The stock closed at Rs 245.15 on Monday, down 10.41 per cent from its previous close on the Bombay Stock Exchange (BSE).
BHEL reported a net profit of Rs 1432 crore in the quarter ending December 30, 2011, against Rs 1412 crore in the previous quarter. While profits have remained flat, BHEL's order book has declined by nearly 9 per cent quarter-on-quarter and by 7 per cent year-on-year.
The company had an outstanding order book position of about Rs 1,46,500 crore as at end December, 2011. At the end of the second quarter of FY12, BHEL's outstanding order book position was Rs 1,61,000 crore.
The company has not been able to garner major orders in the last quarter. An order worth Rs 5,840 crore was cancelled which led to de-growth in the order book. “The major reason given for order cancellation was that customers were unable to make significant progress in getting clearances, said a report by Prabhudas Lilladher.
Investors were also upset because the third quarter results showed lower-than-expected margins. Many brokerages have downgraded the stock due to possibility of future cancellations of orders. Brokerages have given a ‘neutral' and ‘sell' ratings to the stock.
HSBC Global research estimates the “outlook unlikely to improve over the next four to six quarters.” They fear further cancellations or execution delays from the company's private sector order book.
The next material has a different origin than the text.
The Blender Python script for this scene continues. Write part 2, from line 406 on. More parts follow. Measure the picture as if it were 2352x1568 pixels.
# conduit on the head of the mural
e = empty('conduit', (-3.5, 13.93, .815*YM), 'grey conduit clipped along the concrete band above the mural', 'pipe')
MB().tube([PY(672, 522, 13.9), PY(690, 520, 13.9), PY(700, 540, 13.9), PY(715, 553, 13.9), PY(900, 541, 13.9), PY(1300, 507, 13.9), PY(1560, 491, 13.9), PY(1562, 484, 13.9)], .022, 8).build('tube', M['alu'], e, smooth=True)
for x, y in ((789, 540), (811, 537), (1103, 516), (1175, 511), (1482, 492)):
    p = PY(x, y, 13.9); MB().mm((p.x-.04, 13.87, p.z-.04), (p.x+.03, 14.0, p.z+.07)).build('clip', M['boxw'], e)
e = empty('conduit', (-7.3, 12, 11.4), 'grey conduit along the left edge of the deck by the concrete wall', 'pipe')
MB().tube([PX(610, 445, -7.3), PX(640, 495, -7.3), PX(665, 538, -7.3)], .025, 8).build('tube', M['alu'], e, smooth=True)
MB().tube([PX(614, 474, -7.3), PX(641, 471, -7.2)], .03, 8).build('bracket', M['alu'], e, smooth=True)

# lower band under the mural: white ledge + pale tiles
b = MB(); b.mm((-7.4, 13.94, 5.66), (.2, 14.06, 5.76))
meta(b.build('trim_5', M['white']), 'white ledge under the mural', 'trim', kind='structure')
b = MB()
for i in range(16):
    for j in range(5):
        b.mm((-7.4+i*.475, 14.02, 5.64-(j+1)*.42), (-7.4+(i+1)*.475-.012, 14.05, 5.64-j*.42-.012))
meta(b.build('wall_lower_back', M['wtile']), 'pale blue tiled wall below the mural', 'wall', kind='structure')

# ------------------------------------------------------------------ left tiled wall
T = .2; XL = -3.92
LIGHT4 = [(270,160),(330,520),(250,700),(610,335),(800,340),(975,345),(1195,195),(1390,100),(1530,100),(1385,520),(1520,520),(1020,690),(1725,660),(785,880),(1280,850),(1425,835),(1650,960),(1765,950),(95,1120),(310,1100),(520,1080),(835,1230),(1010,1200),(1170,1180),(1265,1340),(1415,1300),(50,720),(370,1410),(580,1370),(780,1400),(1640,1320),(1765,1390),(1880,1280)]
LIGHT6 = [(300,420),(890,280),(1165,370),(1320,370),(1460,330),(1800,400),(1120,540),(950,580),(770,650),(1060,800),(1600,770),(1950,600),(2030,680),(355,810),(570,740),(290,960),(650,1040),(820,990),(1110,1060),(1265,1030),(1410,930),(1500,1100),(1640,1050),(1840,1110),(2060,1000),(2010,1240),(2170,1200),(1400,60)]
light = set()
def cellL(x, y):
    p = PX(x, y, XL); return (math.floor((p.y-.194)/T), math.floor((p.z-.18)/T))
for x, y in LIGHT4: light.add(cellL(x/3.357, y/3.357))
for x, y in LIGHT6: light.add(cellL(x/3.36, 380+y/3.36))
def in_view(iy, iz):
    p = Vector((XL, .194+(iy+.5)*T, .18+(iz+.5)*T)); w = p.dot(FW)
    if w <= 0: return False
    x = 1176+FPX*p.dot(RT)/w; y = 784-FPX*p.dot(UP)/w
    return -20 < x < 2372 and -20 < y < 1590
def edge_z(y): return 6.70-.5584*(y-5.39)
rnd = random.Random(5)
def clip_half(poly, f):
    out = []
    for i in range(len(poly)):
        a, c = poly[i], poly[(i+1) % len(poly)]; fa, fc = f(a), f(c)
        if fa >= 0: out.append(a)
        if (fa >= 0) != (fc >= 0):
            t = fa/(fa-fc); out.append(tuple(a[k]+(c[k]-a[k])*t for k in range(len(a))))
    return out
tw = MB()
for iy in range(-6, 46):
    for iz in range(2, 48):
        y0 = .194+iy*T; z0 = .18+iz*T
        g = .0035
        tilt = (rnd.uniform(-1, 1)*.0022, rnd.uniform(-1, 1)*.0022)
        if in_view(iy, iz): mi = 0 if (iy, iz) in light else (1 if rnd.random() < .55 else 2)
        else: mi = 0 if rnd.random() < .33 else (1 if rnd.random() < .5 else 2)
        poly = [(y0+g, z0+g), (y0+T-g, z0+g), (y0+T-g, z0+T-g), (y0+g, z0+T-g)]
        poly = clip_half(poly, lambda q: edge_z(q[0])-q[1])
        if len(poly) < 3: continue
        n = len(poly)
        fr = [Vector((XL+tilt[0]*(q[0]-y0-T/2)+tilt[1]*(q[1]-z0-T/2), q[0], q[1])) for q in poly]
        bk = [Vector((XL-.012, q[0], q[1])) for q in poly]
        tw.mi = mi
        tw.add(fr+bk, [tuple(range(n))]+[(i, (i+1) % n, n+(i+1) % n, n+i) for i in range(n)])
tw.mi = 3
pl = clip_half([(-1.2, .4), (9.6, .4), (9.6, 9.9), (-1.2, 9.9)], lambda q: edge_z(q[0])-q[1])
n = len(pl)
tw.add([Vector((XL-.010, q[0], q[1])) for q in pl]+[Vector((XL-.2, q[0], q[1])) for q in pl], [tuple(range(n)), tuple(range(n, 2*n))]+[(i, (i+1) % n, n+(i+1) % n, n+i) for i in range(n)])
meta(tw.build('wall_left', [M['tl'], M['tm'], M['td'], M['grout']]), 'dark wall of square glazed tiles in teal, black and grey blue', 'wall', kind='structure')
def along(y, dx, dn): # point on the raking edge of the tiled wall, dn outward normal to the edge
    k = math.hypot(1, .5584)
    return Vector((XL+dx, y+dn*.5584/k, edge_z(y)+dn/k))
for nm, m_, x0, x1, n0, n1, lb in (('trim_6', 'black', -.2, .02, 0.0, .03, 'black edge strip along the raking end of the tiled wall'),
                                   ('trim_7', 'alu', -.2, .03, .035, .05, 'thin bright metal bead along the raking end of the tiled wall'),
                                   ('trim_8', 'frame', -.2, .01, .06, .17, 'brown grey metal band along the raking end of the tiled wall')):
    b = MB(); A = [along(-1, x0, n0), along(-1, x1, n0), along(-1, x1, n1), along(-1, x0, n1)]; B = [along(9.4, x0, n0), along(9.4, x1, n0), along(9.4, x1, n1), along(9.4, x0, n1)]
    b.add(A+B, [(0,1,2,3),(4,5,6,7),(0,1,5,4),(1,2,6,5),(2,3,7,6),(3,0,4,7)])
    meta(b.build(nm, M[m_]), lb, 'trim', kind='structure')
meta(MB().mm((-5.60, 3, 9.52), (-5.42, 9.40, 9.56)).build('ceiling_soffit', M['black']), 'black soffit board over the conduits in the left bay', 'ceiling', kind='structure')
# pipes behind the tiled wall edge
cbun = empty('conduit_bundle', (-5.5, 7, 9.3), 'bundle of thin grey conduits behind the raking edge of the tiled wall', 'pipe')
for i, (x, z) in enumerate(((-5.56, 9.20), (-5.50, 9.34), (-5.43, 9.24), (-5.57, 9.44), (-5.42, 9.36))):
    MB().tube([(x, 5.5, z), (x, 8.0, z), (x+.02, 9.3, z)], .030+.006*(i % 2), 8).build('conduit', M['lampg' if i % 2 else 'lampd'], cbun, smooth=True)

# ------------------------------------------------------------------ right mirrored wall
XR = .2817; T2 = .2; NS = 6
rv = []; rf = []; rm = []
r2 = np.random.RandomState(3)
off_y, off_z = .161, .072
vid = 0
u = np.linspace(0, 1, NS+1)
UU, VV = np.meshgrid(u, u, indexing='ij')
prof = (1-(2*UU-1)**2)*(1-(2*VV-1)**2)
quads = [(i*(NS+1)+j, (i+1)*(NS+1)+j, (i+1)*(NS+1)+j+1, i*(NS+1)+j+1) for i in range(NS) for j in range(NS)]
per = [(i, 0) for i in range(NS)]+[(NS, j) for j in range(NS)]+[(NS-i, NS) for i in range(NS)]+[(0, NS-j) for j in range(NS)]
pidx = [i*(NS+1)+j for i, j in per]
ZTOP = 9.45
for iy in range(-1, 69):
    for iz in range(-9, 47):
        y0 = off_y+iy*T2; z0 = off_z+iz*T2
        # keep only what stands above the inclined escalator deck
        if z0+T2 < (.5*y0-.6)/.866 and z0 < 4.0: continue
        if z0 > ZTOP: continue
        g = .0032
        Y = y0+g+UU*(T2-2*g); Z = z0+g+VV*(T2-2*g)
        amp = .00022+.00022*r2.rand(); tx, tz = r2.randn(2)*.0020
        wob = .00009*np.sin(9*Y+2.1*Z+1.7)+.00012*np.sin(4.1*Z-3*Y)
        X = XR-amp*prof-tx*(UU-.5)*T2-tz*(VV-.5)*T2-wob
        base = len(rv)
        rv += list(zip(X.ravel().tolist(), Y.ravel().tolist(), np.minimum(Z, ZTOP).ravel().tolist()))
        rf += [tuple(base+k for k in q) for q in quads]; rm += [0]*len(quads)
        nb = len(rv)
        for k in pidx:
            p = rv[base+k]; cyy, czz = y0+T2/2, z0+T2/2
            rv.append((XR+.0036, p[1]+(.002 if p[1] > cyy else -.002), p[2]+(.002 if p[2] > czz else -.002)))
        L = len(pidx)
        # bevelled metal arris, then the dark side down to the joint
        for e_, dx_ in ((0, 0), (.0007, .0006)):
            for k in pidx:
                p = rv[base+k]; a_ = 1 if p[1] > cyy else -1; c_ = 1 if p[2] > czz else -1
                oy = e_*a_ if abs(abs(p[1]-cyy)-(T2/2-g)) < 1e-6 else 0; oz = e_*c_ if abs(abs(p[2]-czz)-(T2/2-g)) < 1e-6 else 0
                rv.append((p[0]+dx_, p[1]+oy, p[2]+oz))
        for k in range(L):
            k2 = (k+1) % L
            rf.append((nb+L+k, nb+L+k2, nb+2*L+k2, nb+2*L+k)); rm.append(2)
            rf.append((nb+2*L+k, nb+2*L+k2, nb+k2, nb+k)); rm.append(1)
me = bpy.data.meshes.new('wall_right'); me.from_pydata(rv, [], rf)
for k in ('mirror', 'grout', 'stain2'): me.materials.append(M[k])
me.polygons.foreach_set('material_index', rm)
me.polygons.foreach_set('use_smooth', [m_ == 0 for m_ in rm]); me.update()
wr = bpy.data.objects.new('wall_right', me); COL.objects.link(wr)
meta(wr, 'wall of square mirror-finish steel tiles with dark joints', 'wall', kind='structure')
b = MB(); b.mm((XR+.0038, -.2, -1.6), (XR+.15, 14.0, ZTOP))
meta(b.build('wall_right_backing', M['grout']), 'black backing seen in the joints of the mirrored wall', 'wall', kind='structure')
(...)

Motilal Oswal feels that the multiple de-rating triggers will put the stock's valuations under pressure. There could be a “Possible downside to our order intake assumptions in FY12/13 due to worsening external environment in the power sector, downside risk to FY13 earnings estimate due to execution constraints and deteriorating working capital, and uncertainty around the company's proposed follow-on offer (FPO),” said a report by the brokerage.